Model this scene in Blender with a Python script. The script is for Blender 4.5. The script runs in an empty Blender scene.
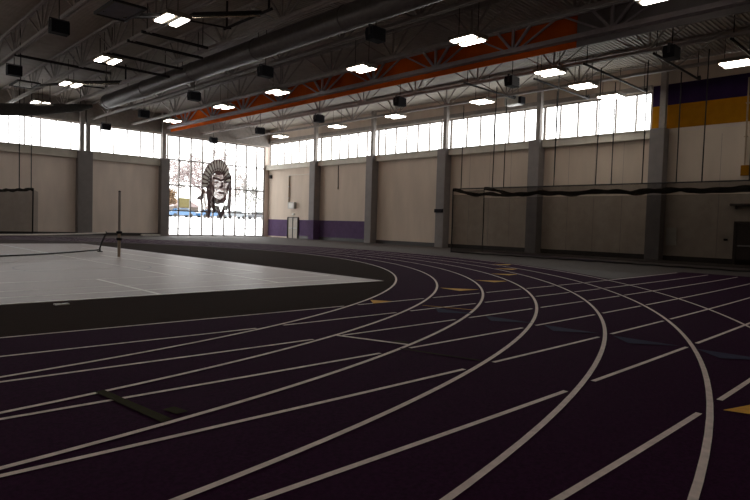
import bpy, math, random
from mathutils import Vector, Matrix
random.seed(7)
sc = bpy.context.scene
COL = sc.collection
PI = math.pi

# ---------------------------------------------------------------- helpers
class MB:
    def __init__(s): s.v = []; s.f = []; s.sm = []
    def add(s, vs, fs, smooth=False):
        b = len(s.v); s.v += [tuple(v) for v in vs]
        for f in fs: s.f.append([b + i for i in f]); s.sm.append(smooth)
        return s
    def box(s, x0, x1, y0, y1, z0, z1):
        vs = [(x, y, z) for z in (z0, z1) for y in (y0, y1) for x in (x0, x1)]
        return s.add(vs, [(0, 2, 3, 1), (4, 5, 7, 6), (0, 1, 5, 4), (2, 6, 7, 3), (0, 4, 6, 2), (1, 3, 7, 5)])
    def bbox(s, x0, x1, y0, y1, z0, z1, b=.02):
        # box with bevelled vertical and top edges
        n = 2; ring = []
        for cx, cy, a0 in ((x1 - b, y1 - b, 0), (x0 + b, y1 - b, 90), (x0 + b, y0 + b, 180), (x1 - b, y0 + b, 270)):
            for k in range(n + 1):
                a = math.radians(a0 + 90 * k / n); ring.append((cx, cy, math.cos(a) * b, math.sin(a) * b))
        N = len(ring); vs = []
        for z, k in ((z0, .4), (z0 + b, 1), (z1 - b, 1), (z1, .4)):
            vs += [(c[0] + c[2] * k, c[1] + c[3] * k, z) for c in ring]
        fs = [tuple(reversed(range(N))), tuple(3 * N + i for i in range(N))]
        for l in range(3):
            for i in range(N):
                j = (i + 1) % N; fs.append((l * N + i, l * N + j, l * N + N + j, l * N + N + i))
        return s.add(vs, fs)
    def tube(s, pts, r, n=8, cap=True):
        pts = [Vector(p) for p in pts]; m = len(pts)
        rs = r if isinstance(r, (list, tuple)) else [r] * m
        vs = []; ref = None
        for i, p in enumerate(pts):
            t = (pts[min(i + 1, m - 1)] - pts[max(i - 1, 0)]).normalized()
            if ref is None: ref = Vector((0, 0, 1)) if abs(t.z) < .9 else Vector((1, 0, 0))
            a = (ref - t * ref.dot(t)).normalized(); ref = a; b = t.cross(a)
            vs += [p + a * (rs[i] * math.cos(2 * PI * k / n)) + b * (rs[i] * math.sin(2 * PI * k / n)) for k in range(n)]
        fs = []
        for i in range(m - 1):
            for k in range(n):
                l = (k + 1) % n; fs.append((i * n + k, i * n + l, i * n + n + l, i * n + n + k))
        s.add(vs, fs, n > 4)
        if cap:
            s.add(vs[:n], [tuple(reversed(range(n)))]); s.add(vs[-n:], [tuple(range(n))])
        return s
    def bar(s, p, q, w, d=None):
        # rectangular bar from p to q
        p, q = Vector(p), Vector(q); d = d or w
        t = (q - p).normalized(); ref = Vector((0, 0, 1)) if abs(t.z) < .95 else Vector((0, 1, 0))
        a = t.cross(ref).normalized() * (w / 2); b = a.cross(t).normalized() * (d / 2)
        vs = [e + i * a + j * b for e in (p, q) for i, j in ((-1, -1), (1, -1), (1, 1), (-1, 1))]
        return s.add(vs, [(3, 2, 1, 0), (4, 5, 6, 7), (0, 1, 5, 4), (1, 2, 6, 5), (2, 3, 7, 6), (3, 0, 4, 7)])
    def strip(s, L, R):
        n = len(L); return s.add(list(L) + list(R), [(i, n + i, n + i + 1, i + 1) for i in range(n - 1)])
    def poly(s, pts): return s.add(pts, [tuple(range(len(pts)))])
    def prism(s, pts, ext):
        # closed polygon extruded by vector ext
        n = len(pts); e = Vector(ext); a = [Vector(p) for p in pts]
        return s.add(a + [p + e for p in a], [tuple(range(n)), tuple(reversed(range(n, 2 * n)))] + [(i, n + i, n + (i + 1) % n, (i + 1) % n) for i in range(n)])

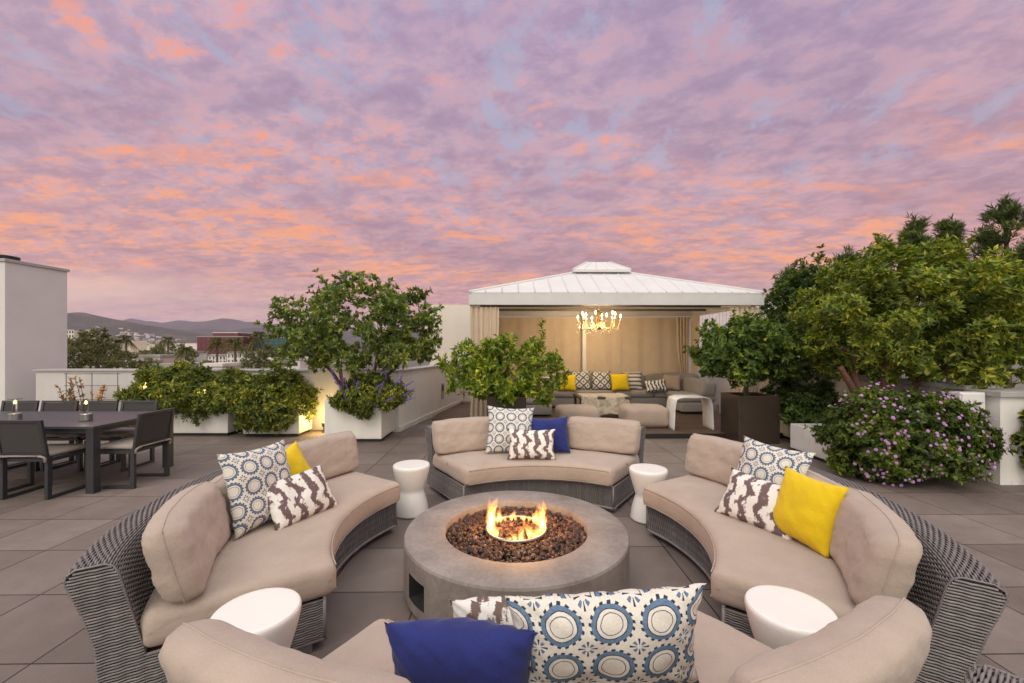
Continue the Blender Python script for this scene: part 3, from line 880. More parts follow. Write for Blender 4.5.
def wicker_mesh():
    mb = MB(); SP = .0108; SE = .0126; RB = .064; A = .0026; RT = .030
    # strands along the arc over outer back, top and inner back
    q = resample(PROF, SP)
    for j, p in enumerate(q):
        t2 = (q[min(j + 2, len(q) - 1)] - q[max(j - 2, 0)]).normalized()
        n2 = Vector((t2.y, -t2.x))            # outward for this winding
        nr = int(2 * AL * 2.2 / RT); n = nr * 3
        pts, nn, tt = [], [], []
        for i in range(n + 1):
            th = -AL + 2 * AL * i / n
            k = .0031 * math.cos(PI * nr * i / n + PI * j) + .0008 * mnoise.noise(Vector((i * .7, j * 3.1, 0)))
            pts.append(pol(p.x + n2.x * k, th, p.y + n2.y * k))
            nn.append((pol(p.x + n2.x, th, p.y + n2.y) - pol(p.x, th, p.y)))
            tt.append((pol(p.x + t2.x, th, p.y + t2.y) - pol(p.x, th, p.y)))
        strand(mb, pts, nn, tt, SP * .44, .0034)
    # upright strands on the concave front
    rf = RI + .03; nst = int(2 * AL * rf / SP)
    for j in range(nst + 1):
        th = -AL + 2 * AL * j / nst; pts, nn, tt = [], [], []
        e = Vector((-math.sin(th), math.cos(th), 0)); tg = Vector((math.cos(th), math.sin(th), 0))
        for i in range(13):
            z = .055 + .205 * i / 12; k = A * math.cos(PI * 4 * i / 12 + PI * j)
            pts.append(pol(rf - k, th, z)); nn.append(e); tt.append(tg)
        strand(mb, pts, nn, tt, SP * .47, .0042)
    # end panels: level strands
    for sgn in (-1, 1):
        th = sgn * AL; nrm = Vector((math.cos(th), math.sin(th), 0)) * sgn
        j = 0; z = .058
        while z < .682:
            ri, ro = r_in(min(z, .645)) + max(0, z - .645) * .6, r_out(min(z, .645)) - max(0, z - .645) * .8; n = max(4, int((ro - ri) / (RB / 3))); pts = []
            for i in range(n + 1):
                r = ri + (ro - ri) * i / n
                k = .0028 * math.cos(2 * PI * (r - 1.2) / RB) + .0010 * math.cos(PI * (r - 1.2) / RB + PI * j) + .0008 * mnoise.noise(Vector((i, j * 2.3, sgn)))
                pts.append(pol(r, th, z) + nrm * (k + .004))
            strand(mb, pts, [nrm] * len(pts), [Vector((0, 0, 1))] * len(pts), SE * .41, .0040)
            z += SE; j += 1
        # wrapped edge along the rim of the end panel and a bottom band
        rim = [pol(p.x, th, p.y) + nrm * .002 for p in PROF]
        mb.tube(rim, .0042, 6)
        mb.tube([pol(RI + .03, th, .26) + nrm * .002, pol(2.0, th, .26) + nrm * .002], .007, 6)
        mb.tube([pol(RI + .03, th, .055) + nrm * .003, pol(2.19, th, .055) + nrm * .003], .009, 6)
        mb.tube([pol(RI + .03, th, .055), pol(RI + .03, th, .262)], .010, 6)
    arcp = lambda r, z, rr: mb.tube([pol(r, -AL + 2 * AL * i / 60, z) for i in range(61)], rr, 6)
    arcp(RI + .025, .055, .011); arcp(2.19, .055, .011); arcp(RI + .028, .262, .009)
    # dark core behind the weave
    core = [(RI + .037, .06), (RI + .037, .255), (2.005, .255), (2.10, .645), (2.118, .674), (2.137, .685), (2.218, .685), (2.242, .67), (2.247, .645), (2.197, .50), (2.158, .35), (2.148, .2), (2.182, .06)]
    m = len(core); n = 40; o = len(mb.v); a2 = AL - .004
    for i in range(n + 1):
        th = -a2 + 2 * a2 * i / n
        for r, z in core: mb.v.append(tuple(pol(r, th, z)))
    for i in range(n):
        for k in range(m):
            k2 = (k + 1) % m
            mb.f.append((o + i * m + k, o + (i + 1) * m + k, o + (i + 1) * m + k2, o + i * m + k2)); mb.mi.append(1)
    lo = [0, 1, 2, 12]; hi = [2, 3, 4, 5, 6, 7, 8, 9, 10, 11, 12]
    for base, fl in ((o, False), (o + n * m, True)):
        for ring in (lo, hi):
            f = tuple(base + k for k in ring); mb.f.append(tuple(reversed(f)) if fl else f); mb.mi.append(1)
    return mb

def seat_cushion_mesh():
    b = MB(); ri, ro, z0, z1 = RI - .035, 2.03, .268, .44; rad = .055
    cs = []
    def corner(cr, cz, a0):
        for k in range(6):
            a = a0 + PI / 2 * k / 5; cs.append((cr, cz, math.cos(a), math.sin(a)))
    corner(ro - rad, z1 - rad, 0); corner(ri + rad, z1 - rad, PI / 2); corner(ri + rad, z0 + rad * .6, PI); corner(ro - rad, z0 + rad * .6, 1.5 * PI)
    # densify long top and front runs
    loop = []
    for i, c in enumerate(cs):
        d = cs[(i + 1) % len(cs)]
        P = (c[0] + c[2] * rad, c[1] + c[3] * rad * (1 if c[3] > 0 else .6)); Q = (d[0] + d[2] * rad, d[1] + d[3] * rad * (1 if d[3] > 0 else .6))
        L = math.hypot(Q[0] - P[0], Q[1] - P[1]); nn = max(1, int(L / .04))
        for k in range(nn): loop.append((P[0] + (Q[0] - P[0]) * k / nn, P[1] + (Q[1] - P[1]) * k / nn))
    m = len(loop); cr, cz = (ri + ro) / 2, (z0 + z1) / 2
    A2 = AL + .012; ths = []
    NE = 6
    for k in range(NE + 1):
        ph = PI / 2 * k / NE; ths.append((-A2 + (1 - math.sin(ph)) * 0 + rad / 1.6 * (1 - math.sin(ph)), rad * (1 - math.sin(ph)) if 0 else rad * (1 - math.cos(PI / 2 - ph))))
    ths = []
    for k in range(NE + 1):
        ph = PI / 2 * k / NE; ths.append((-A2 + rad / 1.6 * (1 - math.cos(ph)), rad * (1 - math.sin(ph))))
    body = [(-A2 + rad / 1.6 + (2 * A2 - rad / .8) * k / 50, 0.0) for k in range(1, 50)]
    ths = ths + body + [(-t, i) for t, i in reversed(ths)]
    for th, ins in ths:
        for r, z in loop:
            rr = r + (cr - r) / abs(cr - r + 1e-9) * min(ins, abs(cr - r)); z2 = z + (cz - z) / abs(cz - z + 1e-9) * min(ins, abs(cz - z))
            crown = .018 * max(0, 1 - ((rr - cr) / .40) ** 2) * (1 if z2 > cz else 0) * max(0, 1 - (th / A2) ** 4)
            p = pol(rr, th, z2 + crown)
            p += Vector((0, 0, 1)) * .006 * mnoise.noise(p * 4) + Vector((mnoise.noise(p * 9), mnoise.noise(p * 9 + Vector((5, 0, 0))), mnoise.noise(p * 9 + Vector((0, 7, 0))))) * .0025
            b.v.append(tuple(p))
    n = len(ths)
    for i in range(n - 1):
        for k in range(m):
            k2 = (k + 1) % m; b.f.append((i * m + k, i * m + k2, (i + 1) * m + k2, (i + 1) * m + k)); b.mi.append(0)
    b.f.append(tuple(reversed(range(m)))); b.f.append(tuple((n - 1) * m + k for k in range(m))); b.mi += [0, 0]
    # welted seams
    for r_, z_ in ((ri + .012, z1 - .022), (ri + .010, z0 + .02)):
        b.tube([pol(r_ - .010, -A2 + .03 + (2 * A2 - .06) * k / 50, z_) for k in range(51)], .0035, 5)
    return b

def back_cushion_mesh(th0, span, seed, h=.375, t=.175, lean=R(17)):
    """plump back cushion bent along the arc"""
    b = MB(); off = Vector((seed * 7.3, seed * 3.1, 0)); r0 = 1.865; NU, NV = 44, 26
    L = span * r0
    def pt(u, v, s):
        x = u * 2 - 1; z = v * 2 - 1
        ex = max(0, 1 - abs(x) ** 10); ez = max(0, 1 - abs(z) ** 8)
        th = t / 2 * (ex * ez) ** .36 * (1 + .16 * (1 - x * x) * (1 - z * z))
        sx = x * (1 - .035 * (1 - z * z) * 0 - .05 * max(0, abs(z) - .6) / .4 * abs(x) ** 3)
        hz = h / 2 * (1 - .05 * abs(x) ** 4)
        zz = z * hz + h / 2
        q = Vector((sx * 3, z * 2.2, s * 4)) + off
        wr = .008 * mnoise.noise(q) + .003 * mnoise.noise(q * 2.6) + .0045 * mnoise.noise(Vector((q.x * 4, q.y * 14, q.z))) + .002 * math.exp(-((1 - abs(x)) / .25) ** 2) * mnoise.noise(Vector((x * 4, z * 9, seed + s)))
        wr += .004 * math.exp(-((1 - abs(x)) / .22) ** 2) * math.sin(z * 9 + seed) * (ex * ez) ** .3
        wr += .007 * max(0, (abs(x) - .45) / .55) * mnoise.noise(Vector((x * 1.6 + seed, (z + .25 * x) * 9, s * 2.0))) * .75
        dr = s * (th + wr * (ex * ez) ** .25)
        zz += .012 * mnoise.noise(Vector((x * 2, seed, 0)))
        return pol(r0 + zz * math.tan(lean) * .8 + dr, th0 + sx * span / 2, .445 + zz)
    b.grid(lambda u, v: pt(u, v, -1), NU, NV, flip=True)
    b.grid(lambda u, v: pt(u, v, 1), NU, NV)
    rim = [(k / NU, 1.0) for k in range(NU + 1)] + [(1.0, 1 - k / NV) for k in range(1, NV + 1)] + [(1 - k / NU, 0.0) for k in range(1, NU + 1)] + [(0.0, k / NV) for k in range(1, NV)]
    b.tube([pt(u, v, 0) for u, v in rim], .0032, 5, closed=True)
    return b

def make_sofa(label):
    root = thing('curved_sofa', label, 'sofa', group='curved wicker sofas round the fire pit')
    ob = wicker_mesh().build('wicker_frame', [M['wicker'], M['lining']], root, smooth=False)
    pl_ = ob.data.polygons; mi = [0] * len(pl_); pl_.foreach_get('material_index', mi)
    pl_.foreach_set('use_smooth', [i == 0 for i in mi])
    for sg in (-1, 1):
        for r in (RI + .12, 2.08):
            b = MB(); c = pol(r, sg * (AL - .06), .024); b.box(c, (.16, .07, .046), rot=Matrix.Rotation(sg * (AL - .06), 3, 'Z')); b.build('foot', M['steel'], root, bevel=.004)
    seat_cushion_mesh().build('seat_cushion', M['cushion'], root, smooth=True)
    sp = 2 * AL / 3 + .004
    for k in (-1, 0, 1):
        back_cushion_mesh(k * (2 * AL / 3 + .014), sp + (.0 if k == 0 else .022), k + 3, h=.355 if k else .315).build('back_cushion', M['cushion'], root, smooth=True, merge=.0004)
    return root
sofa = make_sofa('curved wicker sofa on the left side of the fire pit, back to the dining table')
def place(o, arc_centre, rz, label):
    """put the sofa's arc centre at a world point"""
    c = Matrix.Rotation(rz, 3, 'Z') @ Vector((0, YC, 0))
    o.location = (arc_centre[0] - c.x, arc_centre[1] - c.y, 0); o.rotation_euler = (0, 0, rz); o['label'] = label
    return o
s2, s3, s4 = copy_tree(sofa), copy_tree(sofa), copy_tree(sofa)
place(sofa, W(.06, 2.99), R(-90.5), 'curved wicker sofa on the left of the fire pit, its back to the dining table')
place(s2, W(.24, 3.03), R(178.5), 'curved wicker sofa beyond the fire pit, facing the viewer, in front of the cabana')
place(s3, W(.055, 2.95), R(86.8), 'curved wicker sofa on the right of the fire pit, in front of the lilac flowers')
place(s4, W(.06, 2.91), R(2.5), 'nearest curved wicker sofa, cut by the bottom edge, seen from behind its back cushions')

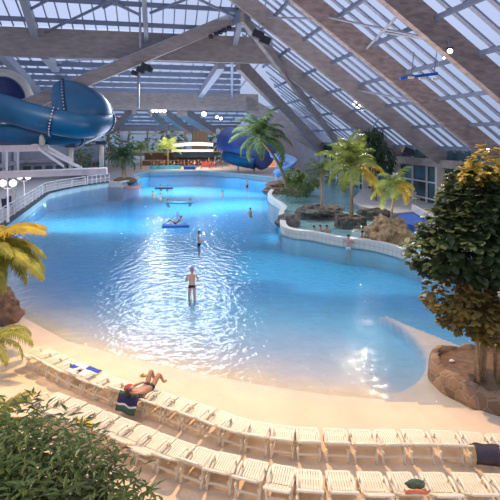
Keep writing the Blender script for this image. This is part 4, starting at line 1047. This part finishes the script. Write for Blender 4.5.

- **TASK INSTRUCTIONS**
Hand back the exact lines from the start of the entries to the line with "PI = math.pi", both ends kept and pictures left out.

- **EXERCISE RESPONSE**
Model this scene in Blender with a Python script. The script is for Blender 4.5. The script runs in an empty Blender scene.
import bpy, math, random
from mathutils import Vector, Matrix
random.seed(7)
sc = bpy.context.scene
COL = sc.collection
PI = math.pi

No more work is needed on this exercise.